Alphabet's (GOOGL 4.59%) (GOOG 4.55%) stock has been a big winner in 2023. Its gain has been better than those produced by the S&P 500 and the Nasdaq Composite index. This is welcome news following a huge decline in 2022.
This might lead some investors, particularly those who have been on the sidelines, to think that it's too late to buy this FAANG stock. It's easy to question where the market-beating returns will come from with a business that has a market cap of $1.7 trillion.
But I think now is a wonderful time to buy Alphabet stock. Here are some compelling reasons why.
Industry resurgence
When the Federal Reserve started to aggressively hike interest rates last year, many analysts, investors, and economists were sure that a recession was imminent. And this caused executives to pare back their marketing expenditures. After all, why spend valuable cash on advertising if consumer confidence was taking a dip?
Alphabet experienced this pessimistic tone firsthand. Revenue in 2022 increased by just 9.8%. That's a huge slowdown from the 41.2% sales gain in 2021.

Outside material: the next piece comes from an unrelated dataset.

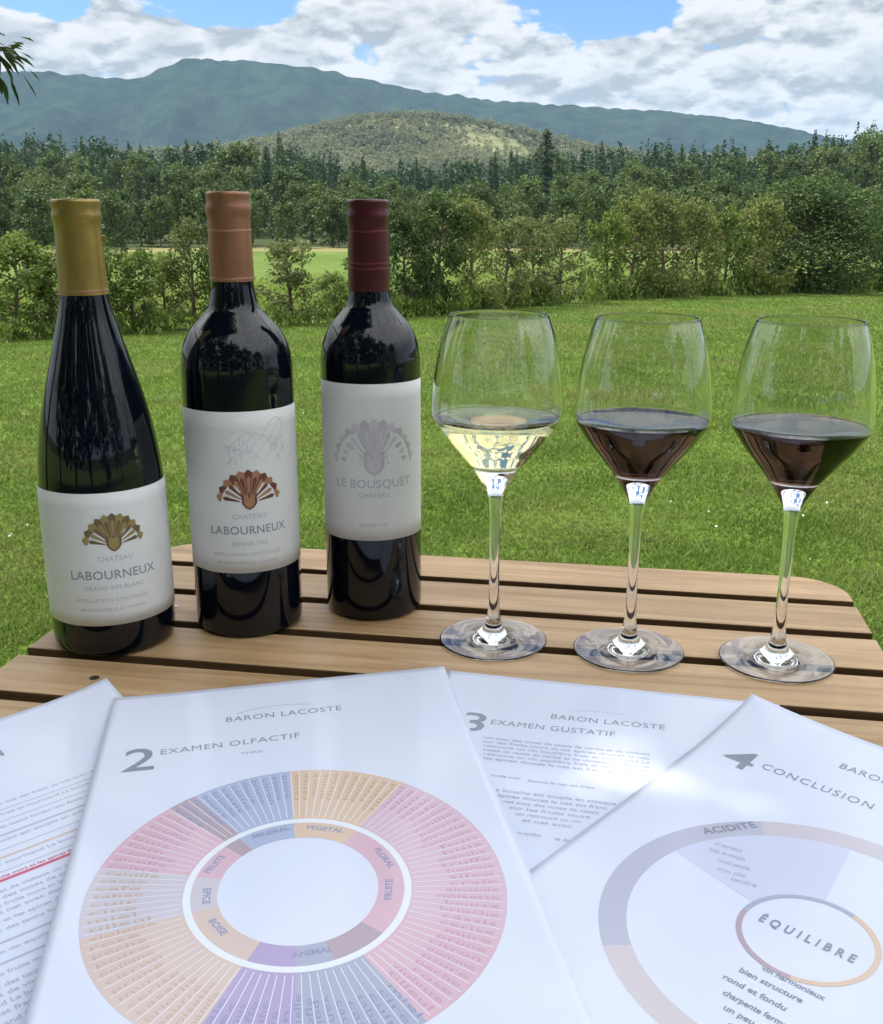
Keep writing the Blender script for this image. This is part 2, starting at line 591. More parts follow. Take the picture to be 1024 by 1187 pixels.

However, things have been picking up more recently, which might signal that macro headwinds are a thing of the past. Revenue jumped 11% in the most recent quarter. This marked the third straight three-month period that sales growth accelerated.
Because this company generated 78% of its third-quarter revenue from digital advertising, it's obviously overly exposed to whatever happens in the industry.
With inflation showing signs of cooling down, and some experts believing that a recession is no longer a sure thing, the market for digital advertising is likely to continue picking up steam. And this would benefit Alphabet, the leader in the industry, tremendously.
Underrated assets
Besides the popular Google Search, which has a monopoly position in the market, Alphabet possesses some other attractive assets that can drive bullish sentiment from investors.
There's YouTube, the user-generated video streaming platform that was acquired for $1.7 billion in 2006. YouTube generated nearly $8 billion in ad revenue in the last quarter. And it has more than 2 billion users. These figures support the argument that YouTube might be one of the best acquisitions in the history of corporate America.
Alphabet also owns Waymo, its self-driving automotive segment. Waymo is a leader when it comes to autonomous technology, which could prove to be a huge revenue driver in the future.
It's hard to overstate Alphabet's ability to collect massive amounts of data that the company uses to successfully improve the services for its customers and users. Waymo can adopt this same playbook by analyzing the data it gets from the cars using its technology.
Over time, Waymo's software could come pre-installed in vehicles all over the country and world. And this would give Alphabet a potentially high-margin source of revenue in a large end market that further entrenches the business in the daily lives of people.
Reasonable valuation
Even though Alphabet shares have crushed the market this year, they aren't expensive. They trade at a forward price-to-earnings ratio of under 24, a valuation that isn't asking too much of investors.
Alphabet's financial performance speaks for itself, more than justifying the current P/E multiple.
In the last few years, the company's revenue and diluted earnings per share (EPS) have soared. And between 2022 and 2025, Wall Street analysts estimate that Alphabet's revenue and diluted EPS will rise at compound annual rates of 10% and 18%, respectively.
It's best not to overthink things, and instead, focus on keeping it simple. This is one of the best businesses in the world. And the valuation is compelling. Adding the stock to your portfolio is the smart move.